Szkoda tylko, że ta różyczka szaleje w ten sposób tylko wiosną, a potem już słabiutko powtarza.. zakup z mega początków mojego ogrodowania i przemyślany połowicznie-wtedy kojarzyłam, ze ma ładne kwiaty, jadalne płatki, ale żadnej wiedzy o tym, ze róże mogą kwitnąć "non stop". Drugim takim zakupem byla Cinderella (w połowie mi pożarta teraz przez bruzdownicę, tzn pąki kwiatowe)
Orliki są w wieku odmianach-te akurat są pełne i mają dość drobne kwiaty i są niewysokie. Jest mnóstwo odmian o większych kwiatach, wyższych i zupełnie innym wyglądzie
Łodyga będzie ucięta do samego dołu, może uda się lawendą rosnąca po bokach zamaskowac? Będę myśleć, bo te czosnki mam po raz pierwszy ale nie przejmuję się zbytnio tymi liśćmi na chwilę obecną, hihi może posadzę tam seslerię albo inną szybko ruszającą trawkę
Kasi moją ulubioną kolorystykę nasz w ogrodzie. Orlik choć jeden to śliczny. Ja miała w zeszłym roku takiego samego intruza udającego trawkę w rozplenicy. Musiałam wyrzucić, bo ją zagłuszył.
Może te czosnki posadź tam gdzie masz kocimiętkę ( za nią), bo on już teraz ma u ciebie spore rozmiary i te liści by zasłoniła.I fajnie z tym srebrzystym kolorem kocimiętki fiolet by się komponował.
Piszesz o LO? To jedna z najlepszych róż, wg mnie Dziwi mnie tylko, że piszesz, że słabiutko powtarza. U mnie powtarza całkiem przyzwoicie. Róże non stop kwitnące nie mają tego uroku i zapachu co ona No i są to przeważnie niskie róże. Im wyższa róża tym większe przerwy
Anitko - bardzo prawdopodobne, że w jesiennym rzucie tam dosadzę czosnki Purple sensation - na razie tam tylko szczypiorki główkowatych są, 3 róże Lavender ice, ale wiaodmo, że na nie to trzeba poczekać W samej kocimiętce rosną 3 sztuki gladiatorów, ale mizerne jakieś wyszły Purple sensation faktycznie by tak pięknie się wkomponowały.
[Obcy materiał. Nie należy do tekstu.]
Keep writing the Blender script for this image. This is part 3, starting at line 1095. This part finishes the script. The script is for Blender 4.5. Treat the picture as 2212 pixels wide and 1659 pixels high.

No niby powtarza, ale chciałoby się więcej i więcej Aż muszę w tym sezonie ją przydybać, jak to z nią jest - w zeszłym trochę ją skoczek wyniszczył, może dlatego miała mniej powera A co do zapachu, to święta racja - jest piękny!
Moja LO w zeszłym roku była maleńka i kwitła jednym kwiatem, a to dlatego, że marną sadzonkę kupiłam. Kładłam się na ziemi żeby ją powąchać i obejrzeć z bliska i jak dla mnie cudo. Teraz czekam i przebieram nogami z niecierpliwością.